4. Finally Wikipedia says:

“The concept of an immaterial soul separate from and surviving the body is common today but was not found in ancient Hebrew beliefs. The word never means an immortal soul or an incorporeal part of the human being that can survive death of the body as the spirit of dead.”

Conclusions

It seems clear, from both the Old and New Testaments, that we don’t have souls, we are in fact souls. And of course we are not immortal. We quite definitely don’t have immortal souls.

Some implications

  1. We are mortal (“made of dust”). Without God’s intervention, we would return to the ground and that would be the end.

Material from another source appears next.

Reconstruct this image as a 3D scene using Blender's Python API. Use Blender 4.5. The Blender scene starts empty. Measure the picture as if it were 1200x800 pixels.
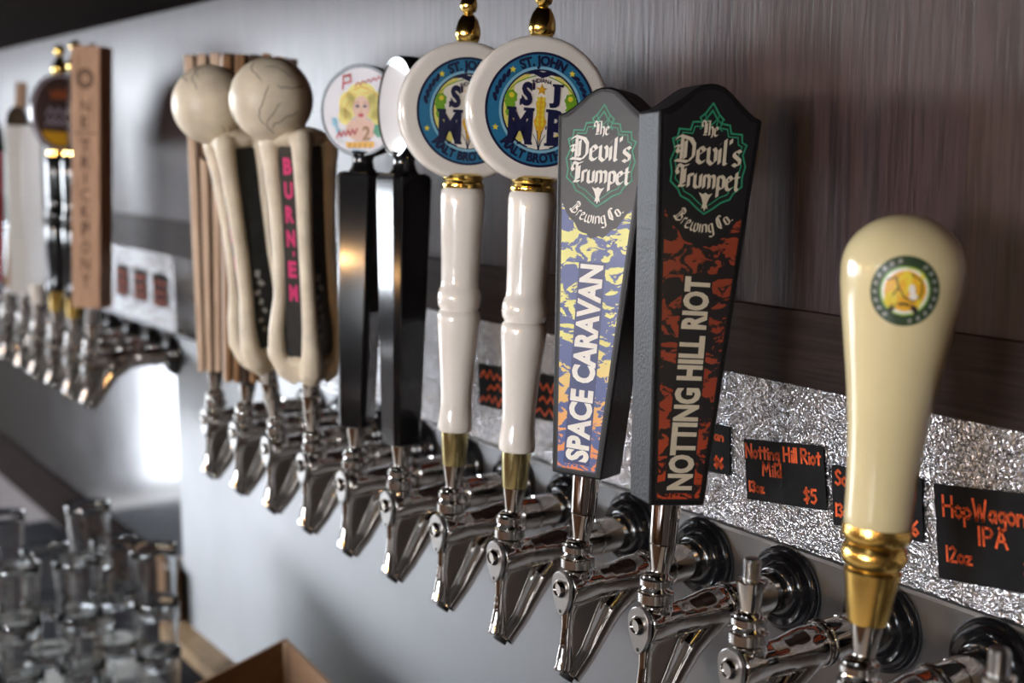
import bpy, math, random
from mathutils import Vector, Matrix, Quaternion
random.seed(7)
SC = bpy.context.scene
COL = SC.collection
PI = math.pi
ZS = 1.45                      # height of the tap shanks above the floor
S = 0.1016                     # tap spacing

# ---------------------------------------------------------------- camera
cam_d = bpy.data.cameras.new('camera'); cam = bpy.data.objects.new('camera', cam_d); COL.objects.link(cam)
SC.camera = cam
_f = 1550.0
_p = math.atan(235/_f); _y = math.atan(1050/(_f*math.cos(_p)+235*math.sin(_p)))
_c, _s = math.cos(_y), math.sin(_y)
FW = Vector((-_c*math.cos(_p), _s*math.cos(_p), -math.sin(_p))); RT = Vector((_s, _c, 0)); UP = RT.cross(FW)
cam.matrix_world = Matrix(((RT.x, UP.x, -FW.x, 1.0586), (RT.y, UP.y, -FW.y, -0.788), (RT.z, UP.z, -FW.z, 0.369+ZS), (0, 0, 0, 1)))
cam_d.sensor_width = 36; cam_d.sensor_fit = 'HORIZONTAL'; cam_d.lens = 36*_f/1200; cam_d.clip_start = 0.05
cam_d.dof.use_dof = True; cam_d.dof.focus_distance = 1.06; cam_d.dof.aperture_fstop = 4.2

# ---------------------------------------------------------------- world, exposure, lamps
w = bpy.data.worlds.new('world'); SC.world = w; w.use_nodes = True
w.node_tree.nodes['Background'].inputs[0].default_value = (0.55, 0.62, 0.75, 1)
w.node_tree.nodes['Background'].inputs[1].default_value = 0.3
SC.view_settings.view_transform = 'Standard'; SC.view_settings.look = 'None'
SC.view_settings.exposure = 0.28; SC.view_settings.gamma = 1.0; SC.view_settings.use_curve_mapping = False
SC.cycles.max_bounces = 12; SC.cycles.transparent_max_bounces = 16; SC.cycles.transmission_bounces = 12
SC.cycles.caustics_reflective = False; SC.cycles.caustics_refractive = False
SC.cycles.sample_clamp_indirect = 6
# the daylight windows of the room, the last an added low pane: (number, wall, a0, a1, z0, z1, strength)
WINDOWS = [(1, 'front', -5.3, -4.3, 0.0, 0.9, 7.0), (2, 'front', -0.30, 0.40, 0.2, 1.2, 13.0),
           (3, 'front', 1.2, 2.2, 0.1, 0.80, 78.0), (4, 'far', -4.4, -1.5, 0.0, 1.05, 28.0), (5, 'far', -3.6, -1.40, -1.44, -0.65, 5.0)]  # low far pane added so the polished steel mirrors a bright patch
ADDED_SPOTS = [(-4.7, -1.5), (-2.7, -1.5), (-1.5, -1.5), (-0.3, -1.5), (0.9, -1.5)]  # spots added out of view to brighten the floor that chrome and steel reflect
WINDOW_COL = (0.86, 0.92, 1.0)
LAMP_COL = (1.0, 0.55, 0.22); LAMP_W = 16.0
LAMPS = [(-2.2, -2.9, 0.55), (-0.9, -2.9, 0.55), (0.4, -2.9, 0.55), (1.6, -2.7, 0.55), (2.4, -2.4, 0.55)]

# ---------------------------------------------------------------- materials
MATS = {}
def pm(name, col, rough=0.5, metal=0.0, var=0.08, nscale=60, bump=0.0, bscale=300, coat=0.0, spec=0.5, aniso=0.0, stretch=(1, 1, 1), emit=None, trans=0.0, ior=1.45):
    if name in MATS: return MATS[name]
    m = bpy.data.materials.new(name); m.use_nodes = True; nt = m.node_tree; b = nt.nodes['Principled BSDF']; L = nt.links
    def inp(n, v):
        if n in b.inputs: b.inputs[n].default_value = v
    inp('Roughness', rough); inp('Metallic', metal); inp('Coat Weight', coat); inp('Coat Roughness', 0.06)
    inp('Specular IOR Level', spec); inp('Transmission Weight', trans); inp('IOR', ior); inp('Anisotropic', aniso)
    tc = nt.nodes.new('ShaderNodeTexCoord'); mp = nt.nodes.new('ShaderNodeMapping'); mp.inputs['Scale'].default_value = stretch
    L.new(tc.outputs['Object'], mp.inputs['Vector'])
    nz = nt.nodes.new('ShaderNodeTexNoise'); nz.inputs['Scale'].default_value = nscale; nz.inputs['Detail'].default_value = 4
    L.new(mp.outputs[0], nz.inputs['Vector'])
    cr = nt.nodes.new('ShaderNodeValToRGB'); cr.color_ramp.elements[0].position = 0.3; cr.color_ramp.elements[1].position = 0.7
    cr.color_ramp.elements[0].color = tuple(max(0, c*(1-var)) for c in col)+(1,)
    cr.color_ramp.elements[1].color = tuple(min(1, c*(1+var)) for c in col)+(1,)
    L.new(nz.outputs['Fac'], cr.inputs[0]); L.new(cr.outputs[0], b.inputs['Base Color'])
    if bump:
        n2 = nt.nodes.new('ShaderNodeTexNoise'); n2.inputs['Scale'].default_value = bscale; n2.inputs['Detail'].default_value = 3
        L.new(mp.outputs[0], n2.inputs['Vector'])
        bp = nt.nodes.new('ShaderNodeBump'); bp.inputs['Strength'].default_value = bump; bp.inputs['Distance'].default_value = 0.001
        L.new(n2.outputs['Fac'], bp.inputs['Height']); L.new(bp.outputs[0], b.inputs['Normal'])
    if emit:
        inp('Emission Color', tuple(emit[0])+(1,)); inp('Emission Strength', emit[1])
    MATS[name] = m; return m

chrome = pm('chrome', (0.49, 0.46, 0.43), 0.06, 1.0, 0.03)
chrome_soft = pm('satin_chrome', (0.36, 0.35, 0.34), 0.28, 1.0, 0.05)
knurl_m = pm('knurled_chrome', (0.66, 0.64, 0.61), 0.16, 1.0, 0.05)
gold = pm('polished_gold', (0.80, 0.56, 0.16), 0.13, 1.0, 0.06)
gold_satin = pm('satin_gold', (0.74, 0.48, 0.13), 0.24, 1.0, 0.1, 40)
brass = pm('aged_brass', (0.50, 0.42, 0.20), 0.22, 1.0, 0.1, 90)
blackgloss = pm('glossy_black', (0.006, 0.006, 0.007), 0.12, 0, 0.2, coat=0.15)
blackrub = pm('black_plastic_flange', (0.007, 0.007, 0.008), 0.14, 0, 0.2, coat=0.4)
darkhole = pm('dark_hole', (0.004, 0.004, 0.004), 0.6)
ceramic = pm('white_ceramic', (0.74, 0.70, 0.64), 0.14, 0, 0.03, 25, coat=0.5)
cream = pm('cream_glaze', (0.66, 0.56, 0.32), 0.16, 0, 0.04, 12, coat=0.6)
bonem = pm('aged_bone', (0.66, 0.58, 0.44), 0.42, 0, 0.16, 28, 0.25, 150)
crackm = pm('bone_crack', (0.10, 0.085, 0.06), 0.7)
panelblk = pm('matte_black_panel', (0.018, 0.02, 0.02), 0.4, 0, 0.3)
handleblk = pm('textured_black_paint', (0.006, 0.006, 0.007), 0.46, 0, 0.3, 80, 0.55, 420, spec=0.35)
red = pm('red_plastic', (0.62, 0.015, 0.02), 0.25, 0, 0.06, coat=0.4)
greyhandle = pm('pale_grey_enamel', (0.52, 0.52, 0.49), 0.3, 0, 0.05)
acrylic = pm('clear_acrylic', (0.92, 0.94, 0.95), 0.25, 0, 0.02, trans=0.5, ior=1.49)
glass = pm('clear_glass', (0.97, 0.98, 0.98), 0.015, 0, 0.0, trans=1.0, ior=1.5)
cardblk = pm('black_card', (0.012, 0.012, 0.013), 0.7, 0, 0.2, spec=0.2)
orange_ink = pm('orange_chalk_ink', (0.90, 0.13, 0.03), 0.6, 0, 0.2, 300)
cardboard = pm('brown_cardboard', (0.22, 0.13, 0.075), 0.85, 0, 0.12, 30, 0.2, 200, stretch=(1, 1, 6))
cardedge = pm('cardboard_edge', (0.42, 0.30, 0.20), 0.9, 0, 0.1)
blackmat = pm('black_rubber', (0.012, 0.013, 0.018), 0.7, 0, 0.2, 60, 0.2, spec=0.2)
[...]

But by God’s grace we have the christian hope of the resurrection of the body (see for example, 1 Corinthians 15:12-57, and the Apostles Creed).
  2. The idea of a soul as separate from the body and able to live on after the body has died, appears to come from Greek thought (specifically Plato and his followers), not from the Bible or Jewish thought.
  3. When Jesus talks about God destroying body and soul in hell (Matthew 10:28), he is talking about the destruction of physical bodies and the life or self that is contained within them. I believe he means what he says, that we are not immortal, and those who refuse God’s grace forfeit eternal life (see Hell – what does the Bible say?).
  4. This more biblical view of soul meaning a living person removes some of the difficulties christians have faced of trying to determine when the soul enters the body at birth and leave sit at death. These questions are no longer applicable.